- **EXERCISE PROMPT**
Beginning at the first line of the data, print each line exactly, stopping after the line that contains "tag(gnd, kind='structure')".

[Start of DATASET EXTRACT]

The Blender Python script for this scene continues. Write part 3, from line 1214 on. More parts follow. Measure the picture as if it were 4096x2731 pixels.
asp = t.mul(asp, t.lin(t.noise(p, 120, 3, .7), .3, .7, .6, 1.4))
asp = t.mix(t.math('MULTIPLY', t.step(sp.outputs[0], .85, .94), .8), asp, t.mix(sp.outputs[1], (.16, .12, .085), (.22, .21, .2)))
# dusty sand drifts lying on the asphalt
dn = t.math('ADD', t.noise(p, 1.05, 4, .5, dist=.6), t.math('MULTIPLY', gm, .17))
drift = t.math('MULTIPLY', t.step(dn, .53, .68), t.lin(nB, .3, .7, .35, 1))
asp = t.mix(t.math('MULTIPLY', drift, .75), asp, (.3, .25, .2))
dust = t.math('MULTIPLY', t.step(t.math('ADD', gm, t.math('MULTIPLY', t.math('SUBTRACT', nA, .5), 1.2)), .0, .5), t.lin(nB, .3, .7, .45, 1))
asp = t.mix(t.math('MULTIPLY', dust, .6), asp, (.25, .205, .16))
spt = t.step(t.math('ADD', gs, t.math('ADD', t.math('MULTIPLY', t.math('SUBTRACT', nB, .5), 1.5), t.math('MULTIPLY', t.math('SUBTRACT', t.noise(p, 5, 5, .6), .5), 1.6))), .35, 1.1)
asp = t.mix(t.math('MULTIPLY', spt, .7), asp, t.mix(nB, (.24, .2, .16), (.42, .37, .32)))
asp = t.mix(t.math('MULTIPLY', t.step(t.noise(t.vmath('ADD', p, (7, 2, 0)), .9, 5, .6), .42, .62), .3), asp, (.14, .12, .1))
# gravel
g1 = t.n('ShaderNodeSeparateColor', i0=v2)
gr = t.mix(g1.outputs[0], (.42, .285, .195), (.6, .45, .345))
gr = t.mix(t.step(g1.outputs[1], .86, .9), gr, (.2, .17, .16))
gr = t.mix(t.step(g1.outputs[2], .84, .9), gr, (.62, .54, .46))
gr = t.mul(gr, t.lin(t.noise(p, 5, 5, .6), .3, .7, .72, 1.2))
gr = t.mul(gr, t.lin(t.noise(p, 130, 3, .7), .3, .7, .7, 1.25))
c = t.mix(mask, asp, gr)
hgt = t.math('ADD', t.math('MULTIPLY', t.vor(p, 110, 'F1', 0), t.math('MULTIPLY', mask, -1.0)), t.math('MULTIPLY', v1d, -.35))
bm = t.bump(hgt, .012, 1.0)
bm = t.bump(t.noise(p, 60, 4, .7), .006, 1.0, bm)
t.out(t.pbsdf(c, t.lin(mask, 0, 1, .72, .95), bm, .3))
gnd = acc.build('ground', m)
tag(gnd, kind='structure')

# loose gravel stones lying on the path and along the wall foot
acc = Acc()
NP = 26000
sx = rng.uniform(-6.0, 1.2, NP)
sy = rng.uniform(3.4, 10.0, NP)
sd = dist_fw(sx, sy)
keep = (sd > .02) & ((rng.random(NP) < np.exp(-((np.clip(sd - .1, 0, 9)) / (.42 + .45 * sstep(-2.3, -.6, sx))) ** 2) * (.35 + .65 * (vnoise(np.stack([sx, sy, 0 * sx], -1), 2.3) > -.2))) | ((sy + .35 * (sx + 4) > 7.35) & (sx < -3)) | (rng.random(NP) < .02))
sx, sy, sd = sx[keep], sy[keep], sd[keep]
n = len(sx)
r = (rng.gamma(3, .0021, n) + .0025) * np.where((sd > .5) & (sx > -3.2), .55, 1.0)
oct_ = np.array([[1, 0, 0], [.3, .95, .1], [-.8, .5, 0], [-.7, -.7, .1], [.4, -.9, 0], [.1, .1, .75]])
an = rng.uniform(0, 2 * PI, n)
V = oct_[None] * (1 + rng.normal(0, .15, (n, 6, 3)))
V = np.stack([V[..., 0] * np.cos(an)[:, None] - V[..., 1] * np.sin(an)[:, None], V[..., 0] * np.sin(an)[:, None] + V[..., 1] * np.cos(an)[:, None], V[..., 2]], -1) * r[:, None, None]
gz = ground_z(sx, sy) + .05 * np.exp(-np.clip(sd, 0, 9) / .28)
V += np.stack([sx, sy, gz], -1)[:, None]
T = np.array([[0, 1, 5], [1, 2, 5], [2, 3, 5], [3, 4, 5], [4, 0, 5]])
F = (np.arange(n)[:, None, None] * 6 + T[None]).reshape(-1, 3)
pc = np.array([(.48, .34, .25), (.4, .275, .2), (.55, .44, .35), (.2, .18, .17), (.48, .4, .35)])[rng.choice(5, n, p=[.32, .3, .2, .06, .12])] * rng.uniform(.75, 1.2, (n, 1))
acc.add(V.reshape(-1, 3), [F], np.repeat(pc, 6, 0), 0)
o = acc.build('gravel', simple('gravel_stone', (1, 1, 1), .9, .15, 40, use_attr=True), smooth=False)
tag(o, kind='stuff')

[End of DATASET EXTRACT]

- **EXERCISE RESPONSE**
The Blender Python script for this scene continues. Write part 3, from line 1214 on. More parts follow. Measure the picture as if it were 4096x2731 pixels.
asp = t.mul(asp, t.lin(t.noise(p, 120, 3, .7), .3, .7, .6, 1.4))
asp = t.mix(t.math('MULTIPLY', t.step(sp.outputs[0], .85, .94), .8), asp, t.mix(sp.outputs[1], (.16, .12, .085), (.22, .21, .2)))
# dusty sand drifts lying on the asphalt
dn = t.math('ADD', t.noise(p, 1.05, 4, .5, dist=.6), t.math('MULTIPLY', gm, .17))
drift = t.math('MULTIPLY', t.step(dn, .53, .68), t.lin(nB, .3, .7, .35, 1))
asp = t.mix(t.math('MULTIPLY', drift, .75), asp, (.3, .25, .2))
dust = t.math('MULTIPLY', t.step(t.math('ADD', gm, t.math('MULTIPLY', t.math('SUBTRACT', nA, .5), 1.2)), .0, .5), t.lin(nB, .3, .7, .45, 1))
asp = t.mix(t.math('MULTIPLY', dust, .6), asp, (.25, .205, .16))
spt = t.step(t.math('ADD', gs, t.math('ADD', t.math('MULTIPLY', t.math('SUBTRACT', nB, .5), 1.5), t.math('MULTIPLY', t.math('SUBTRACT', t.noise(p, 5, 5, .6), .5), 1.6))), .35, 1.1)
asp = t.mix(t.math('MULTIPLY', spt, .7), asp, t.mix(nB, (.24, .2, .16), (.42, .37, .32)))
asp = t.mix(t.math('MULTIPLY', t.step(t.noise(t.vmath('ADD', p, (7, 2, 0)), .9, 5, .6), .42, .62), .3), asp, (.14, .12, .1))
# gravel
g1 = t.n('ShaderNodeSeparateColor', i0=v2)
gr = t.mix(g1.outputs[0], (.42, .285, .195), (.6, .45, .345))
gr = t.mix(t.step(g1.outputs[1], .86, .9), gr, (.2, .17, .16))
gr = t.mix(t.step(g1.outputs[2], .84, .9), gr, (.62, .54, .46))
gr = t.mul(gr, t.lin(t.noise(p, 5, 5, .6), .3, .7, .72, 1.2))
gr = t.mul(gr, t.lin(t.noise(p, 130, 3, .7), .3, .7, .7, 1.25))
c = t.mix(mask, asp, gr)
hgt = t.math('ADD', t.math('MULTIPLY', t.vor(p, 110, 'F1', 0), t.math('MULTIPLY', mask, -1.0)), t.math('MULTIPLY', v1d, -.35))
bm = t.bump(hgt, .012, 1.0)
bm = t.bump(t.noise(p, 60, 4, .7), .006, 1.0, bm)
t.out(t.pbsdf(c, t.lin(mask, 0, 1, .72, .95), bm, .3))
gnd = acc.build('ground', m)
tag(gnd, kind='structure')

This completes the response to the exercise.